Yoshikiyo Shimamine, chief economist at Dai-ichi Life Research Institute, pointed to the possibility that a year-on-year change could also "turn negative soon."

Prices for petroleum and coal products fell 12.7 percent month-on-month in December. Those for nonferrous metals slid 6.0 percent, while iron and steel prices shed 1.9 percent with chemical products down 1.3 percent, the BOJ said.

The fourth straight monthly fall came for the first time since the index continued to decline for five months in a row between June and October 2002.

On a yearly basis, the 1.1 percent rise, which compared with the average market projection of a 0.9 percent gain, was the slowest since May 2004 when the index climbed only 0.9 percent. The latest figure followed a 2.8 percent growth in November, 5.0 percent in October, 6.8 percent in September and a recent peak of 7.4 percent in August.

The results came as energy and raw material costs continued to slide. While prices for iron and steel products were up 23.5 percent and prices for pulp, paper and related products gained 8.3 percent, such an upward momentum was weakened by prices for nonferrous metal products, down 23.5 percent, and petroleum and coal products, minus 19.1 percent.

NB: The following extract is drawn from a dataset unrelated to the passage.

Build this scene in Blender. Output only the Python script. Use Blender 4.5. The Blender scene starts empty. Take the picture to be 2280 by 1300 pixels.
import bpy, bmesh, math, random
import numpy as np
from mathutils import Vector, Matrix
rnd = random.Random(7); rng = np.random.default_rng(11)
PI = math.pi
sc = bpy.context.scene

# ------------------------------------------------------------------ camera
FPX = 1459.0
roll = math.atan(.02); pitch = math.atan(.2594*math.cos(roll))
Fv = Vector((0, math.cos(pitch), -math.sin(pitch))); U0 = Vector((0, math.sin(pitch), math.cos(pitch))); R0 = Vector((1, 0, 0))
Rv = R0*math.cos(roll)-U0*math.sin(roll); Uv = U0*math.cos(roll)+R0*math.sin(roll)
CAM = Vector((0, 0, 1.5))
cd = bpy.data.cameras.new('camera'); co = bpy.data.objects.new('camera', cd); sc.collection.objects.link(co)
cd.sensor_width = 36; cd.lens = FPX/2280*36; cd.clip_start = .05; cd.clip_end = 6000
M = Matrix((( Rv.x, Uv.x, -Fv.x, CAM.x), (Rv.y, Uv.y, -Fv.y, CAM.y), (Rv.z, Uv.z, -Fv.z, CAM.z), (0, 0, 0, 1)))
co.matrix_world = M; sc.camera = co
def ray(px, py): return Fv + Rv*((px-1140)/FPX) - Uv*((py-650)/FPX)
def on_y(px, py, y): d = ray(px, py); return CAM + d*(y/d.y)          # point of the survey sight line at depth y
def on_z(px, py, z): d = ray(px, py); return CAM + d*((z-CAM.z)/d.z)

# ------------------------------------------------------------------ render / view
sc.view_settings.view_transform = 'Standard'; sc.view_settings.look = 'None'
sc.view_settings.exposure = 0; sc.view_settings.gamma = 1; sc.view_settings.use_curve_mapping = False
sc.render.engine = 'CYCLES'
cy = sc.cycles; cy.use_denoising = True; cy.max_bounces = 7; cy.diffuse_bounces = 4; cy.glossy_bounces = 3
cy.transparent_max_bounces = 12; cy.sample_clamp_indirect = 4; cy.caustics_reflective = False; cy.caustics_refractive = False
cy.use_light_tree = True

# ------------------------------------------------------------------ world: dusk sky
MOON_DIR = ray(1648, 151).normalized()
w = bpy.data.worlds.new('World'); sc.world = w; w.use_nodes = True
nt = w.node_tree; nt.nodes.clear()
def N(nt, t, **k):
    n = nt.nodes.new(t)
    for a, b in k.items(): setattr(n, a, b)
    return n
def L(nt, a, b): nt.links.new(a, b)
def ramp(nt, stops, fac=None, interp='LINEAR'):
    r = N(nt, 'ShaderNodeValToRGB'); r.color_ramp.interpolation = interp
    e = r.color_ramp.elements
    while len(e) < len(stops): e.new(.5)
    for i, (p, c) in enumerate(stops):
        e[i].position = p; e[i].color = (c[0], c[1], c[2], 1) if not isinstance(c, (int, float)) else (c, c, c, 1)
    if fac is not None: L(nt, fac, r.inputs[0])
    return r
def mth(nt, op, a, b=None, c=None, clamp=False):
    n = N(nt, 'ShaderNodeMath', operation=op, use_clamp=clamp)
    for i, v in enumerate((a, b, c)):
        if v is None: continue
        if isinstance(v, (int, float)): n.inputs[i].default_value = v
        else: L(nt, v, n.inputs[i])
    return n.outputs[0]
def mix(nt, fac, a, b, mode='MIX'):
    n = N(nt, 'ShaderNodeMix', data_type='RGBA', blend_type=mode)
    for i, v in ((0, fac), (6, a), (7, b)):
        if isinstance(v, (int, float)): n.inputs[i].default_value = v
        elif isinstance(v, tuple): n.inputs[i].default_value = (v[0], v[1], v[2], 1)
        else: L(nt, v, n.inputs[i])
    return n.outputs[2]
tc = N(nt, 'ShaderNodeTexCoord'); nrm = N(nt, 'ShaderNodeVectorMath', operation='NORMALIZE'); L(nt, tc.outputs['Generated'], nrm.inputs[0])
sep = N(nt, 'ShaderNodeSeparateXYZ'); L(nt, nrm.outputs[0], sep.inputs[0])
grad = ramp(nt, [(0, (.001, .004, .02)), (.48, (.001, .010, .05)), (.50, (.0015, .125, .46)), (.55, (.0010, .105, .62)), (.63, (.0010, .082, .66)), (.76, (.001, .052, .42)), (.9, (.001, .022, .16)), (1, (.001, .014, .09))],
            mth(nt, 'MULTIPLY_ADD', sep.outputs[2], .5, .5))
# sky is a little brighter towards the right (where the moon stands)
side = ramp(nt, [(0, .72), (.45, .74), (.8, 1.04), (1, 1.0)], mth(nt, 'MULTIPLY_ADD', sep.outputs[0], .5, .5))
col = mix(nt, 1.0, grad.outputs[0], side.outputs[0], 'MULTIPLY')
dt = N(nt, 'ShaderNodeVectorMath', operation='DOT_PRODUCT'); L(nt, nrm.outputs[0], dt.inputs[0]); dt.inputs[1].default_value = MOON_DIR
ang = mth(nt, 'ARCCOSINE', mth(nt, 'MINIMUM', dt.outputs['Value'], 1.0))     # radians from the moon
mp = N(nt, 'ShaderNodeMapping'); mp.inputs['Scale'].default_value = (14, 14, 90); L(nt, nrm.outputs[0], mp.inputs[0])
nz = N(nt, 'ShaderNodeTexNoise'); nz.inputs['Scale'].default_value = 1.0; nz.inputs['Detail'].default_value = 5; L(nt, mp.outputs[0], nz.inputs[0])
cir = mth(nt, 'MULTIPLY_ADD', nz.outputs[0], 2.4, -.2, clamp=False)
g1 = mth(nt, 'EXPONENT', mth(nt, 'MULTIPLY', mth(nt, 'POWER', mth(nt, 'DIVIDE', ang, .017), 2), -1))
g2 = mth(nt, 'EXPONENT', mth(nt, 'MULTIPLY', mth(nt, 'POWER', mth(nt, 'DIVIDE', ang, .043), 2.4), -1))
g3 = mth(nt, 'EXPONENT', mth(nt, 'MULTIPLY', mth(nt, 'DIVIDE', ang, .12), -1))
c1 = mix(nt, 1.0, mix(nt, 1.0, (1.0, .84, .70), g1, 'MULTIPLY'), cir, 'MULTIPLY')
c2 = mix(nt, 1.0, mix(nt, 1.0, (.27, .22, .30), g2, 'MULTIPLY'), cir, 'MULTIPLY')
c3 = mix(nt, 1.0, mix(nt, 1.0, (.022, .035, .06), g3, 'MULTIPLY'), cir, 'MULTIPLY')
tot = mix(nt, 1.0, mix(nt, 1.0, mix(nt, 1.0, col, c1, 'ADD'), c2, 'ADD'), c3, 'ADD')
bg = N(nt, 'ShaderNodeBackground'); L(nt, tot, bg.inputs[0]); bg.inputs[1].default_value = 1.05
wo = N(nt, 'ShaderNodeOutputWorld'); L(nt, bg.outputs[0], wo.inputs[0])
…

Import prices were down 22.7 percent in yen terms and lost 8.8 percent in terms of contract currencies.

Export prices lost 14.9 percent in terms of the Japanese currency, the biggest fall since August 1999, on the appreciation of the yen against other major currencies. They slid 0.6 percent on the basis of contract currencies.

Through 2008, meanwhile, the index came to 108.8, up 4.6 percent from a year earlier, or the biggest increase since 1980 when it expanded 15.0 percent amid the impact of the oil shock since late the 1970s.

It grew for the fifth consecutive year, largely affected by earlier rises in energy and raw material costs.